God Listens to Our Miseries

Psalm 79 is a Psalm of Lament.  It is a psalm of pouring out to God one’s battered and bruised heart: “We have become a taunt to our neighbors, mocked and derided by those around us.  How long, O Lord?  Will you be angry forever?  Will your jealous wrath burn like fire?” (verses 4-5) 

Psalm 150 is a more joyful psalm.  It is a psalm of praise.  Indeed, the word “praise” appears 13 times in the six verses of Psalm 150.

Both Psalm 79 and Psalm 150 are included in Holy Scripture because God is as interested in our cries of pain and our moans of anguish as he is in our declarations of praise.  What God wants is for us to come to him honestly.  If it is pain or fear or anguish or anger or sorrow that fills our hearts at any particular moment, then that is what God wants us to bring to him. 

Amy Grant sings,

God loves a lullaby in a mother’s tears in the dead of night

Better than a Hallelujah sometimes.

God loves the drunkard’s cry, the soldier’s plea not to let him die

Better than a Hallelujah sometimes.

We pour out our miseries; God just hears a melody.

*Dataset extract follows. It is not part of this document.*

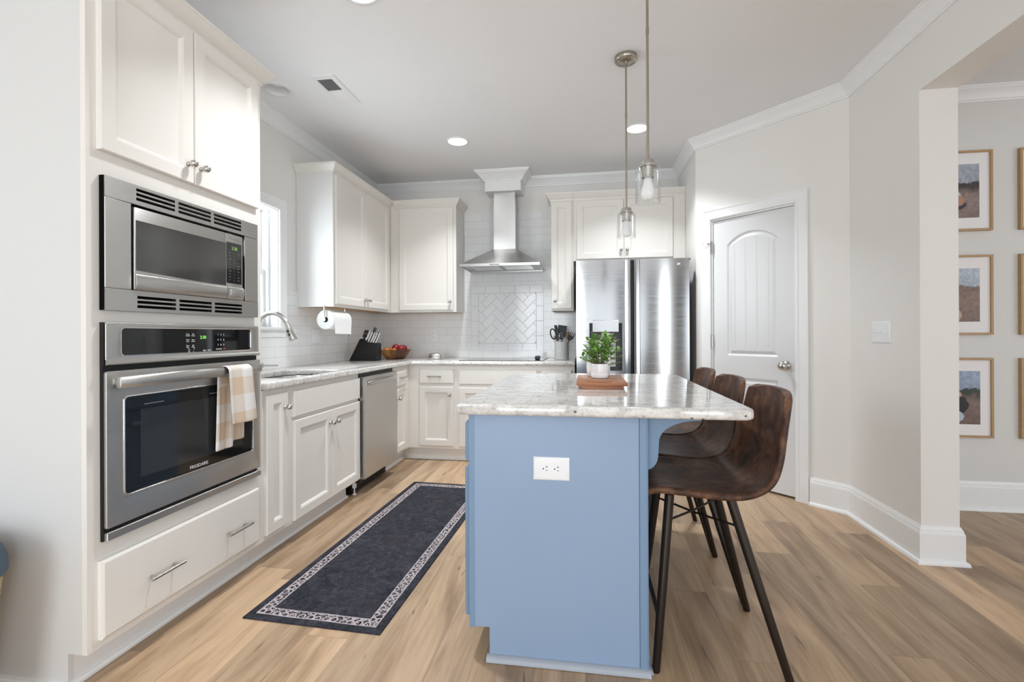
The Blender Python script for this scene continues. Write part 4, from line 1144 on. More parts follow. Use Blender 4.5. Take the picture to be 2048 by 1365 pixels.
obj('crown_moulding', MB().sweep([(b0, YW-.07), (b0, bf), (b1, bf), (b1, YW-.07)], [(o*1.35, ZC-.001-(ZC-z)*1.02) for o, z in CROWN], left=False), 'trim', t, 25)
# ------------------------------------------------------------------ cooktop
t = thing('cooktop', 'black glass electric cooktop set in the countertop under the hood', 'cooktop', (-.74, 4.42, .914))
obj('glass_top', MB().box(-1.120, -.362, 4.150, 4.665, .9145, .9195, .0015), 'blackglass', t, None)
obj('steel_edge', MB().box(-1.122, -.360, 4.147, 4.152, .9142, .9190).box(-1.122, -1.119, 4.15, 4.666, .9142, .919).box(-.363, -.360, 4.15, 4.666, .9142, .919), 'darkgrey', t, None)
for (x, y, r) in ((-.95, 4.30, .10), (-.58, 4.30, .075), (-.95, 4.54, .075), (-.58, 4.54, .10)):
    m = MB().lathe([(r, .9196), (r-.002, .9199), (r-.004, .9196)], (x, y, 0), 'z', 40, True)
    obj('burner_ring', m, 'greymark', t, 60)
o = obj('cooktop_scraper', MB().box(-.447, -.405, 4.30, 4.36, .920, .932, .004, 2).prism([(-.450, .931), (-.400, .931), (-.398, .944), (-.408, .953), (-.436, .955), (-.449, .945)], 'y', 4.29, 4.36, .003, 2), 'darkgrey', None, 40, center=True)
tag(o, 'small dark grey plastic gadget sitting on the right end of the black cooktop', 'scraper')
# ------------------------------------------------------------------ refrigerator
t = thing('refrigerator', 'stainless side-by-side refrigerator with water dispenser in the alcove', 'refrigerator', (.39, 4.3, 0))
FR0, FR1, FY = -.064, .845, 3.98
obj('body', MB().box(FR0+.004, FR1-.004, FY+.085, YW-.03, .03, 1.752, .003), 'fridgeside', t, None)
obj('toe_grille', MB().box(FR0+.02, FR1-.02, FY+.03, FY+.08, .004, .085), 'black', t, None)
for s in (-.02, .80): obj('hinge_cover', MB().box(s, s+.06, FY+.03, FY+.10, 1.754, 1.772, .004), 'darkgrey', t, None)
def fdoor(x0, x1, inner_right, nm):
    """bowed door section in plan; a recessed grip runs down the edge next to the gap"""
    n = 14; P = []
    L = x1-x0; g = .052
    for k in range(n+1):
        s = k/n; bow = .0035*(1-(2*s-1)**2)
        if inner_right: x = x0+(L-g)*s
        else: x = x0+g+(L-g)*s
        P.append((x, FY+.008-bow*.9))
    if inner_right: P += [(x1-g+.004, FY+.014), (x1-.018, FY+.010), (x1-.004, FY+.006), (x1, FY+.012), (x1, FY+.078)]; P = [(x0, FY+.078), (x0, FY+.014)]+P
    else: P = [(x0, FY+.078), (x0, FY+.012), (x0+.004, FY+.006), (x0+.018, FY+.010), (x0+g-.004, FY+.014)]+P+[(x1, FY+.014), (x1, FY+.078)]
    return P
DZ0, DZ1 = .845, 1.244
disp = (.043, .312)
# the left door is built in three stacked lengths so that the dispenser recess is a real hole
Pl = fdoor(FR0, .3835, True, 'l')
def cutdoor():
    m = MB(); m.prism(Pl, 'z', .095, DZ0); m.prism(Pl, 'z', DZ1, 1.768)
    a, b = disp
    def yat(x):
        for (p, q) in zip(Pl, Pl[1:]):
            if p[0] <= x <= q[0] and q[0] > p[0] and p[1] < FY+.07: return p[1]+(q[1]-p[1])*(x-p[0])/(q[0]-p[0])
        return FY
    lft = [p for p in Pl if p[0] < a]+[(a, yat(a)), (a, FY+.078)]
    rgt = [(b, FY+.078), (b, yat(b))]+[p for p in Pl if p[0] > b]
    m.prism(lft, 'z', DZ0, DZ1); m.prism(rgt, 'z', DZ0, DZ1); return m
ld = obj('door', cutdoor(), 'steel_f', t, 28)
rd = obj('door', MB().prism(fdoor(.4045, FR1, False, 'r'), 'z', .095, 1.768), 'steel_f', t, 28)
obj('gasket', MB().box(.3845, .4035, FY+.035, FY+.085, .095, 1.764), 'black', t, None)
obj('logo_badge', MB().lathe([(.0135, 0), (.0135, .002), (.012, .003), (0, .003)], (.763, FY+.0035, 1.722), (Z, -X, NY), 24), 'chrome', rd, 50)
dp = obj('dispenser_recess', MB().box(disp[0], disp[1], FY+.070, FY+.078, DZ0, DZ1).box(disp[0], disp[0]+.004, FY+.005, FY+.07, DZ0, DZ1).box(disp[1]-.004, disp[1], FY+.005, FY+.07, DZ0, DZ1).box(disp[0], disp[1], FY+.004, FY+.07, DZ0, DZ0+.006).box(disp[0], disp[1], FY+.004, FY+.07, DZ1-.006, DZ1), 'darkgrey', ld, None)
obj('control_panel', MB().prism([(FY-.012, 1.168), (FY-.016, 1.172), (FY-.016, 1.262), (FY-.012, 1.268), (FY+.05, 1.268), (FY+.05, 1.168)], 'x', .070, .281), 'steel_f', ld, 30)
obj('spigot', MB().lathe([(.045, 0), (.040, .022), (.030, .028), (0, .028)], (.185, FY+.03, 1.138), 'z', 20), 'white_pl', ld, 40)
obj('paddle', MB().box(.105, .262, FY+.055, FY+.066, .875, 1.10, .006, 2), 'white_pl', ld, 40)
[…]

Beautiful the mess we are, the honest cries of breaking hearts

Are better than a Hallelujah.

The woman holding on for life, the dying man giving up the fight

Are better than a Hallelujah sometimes.

The tears of shame for what’s been done, the silence when the words won’t come

Are better than a Hallelujah sometimes.

We pour out our miseries; God just hears a melody.

Beautiful the mess we are, the honest cries of breaking hearts

Are better than a Hallelujah, better than a church bell ringing,

Better than a choir singing out, singing out.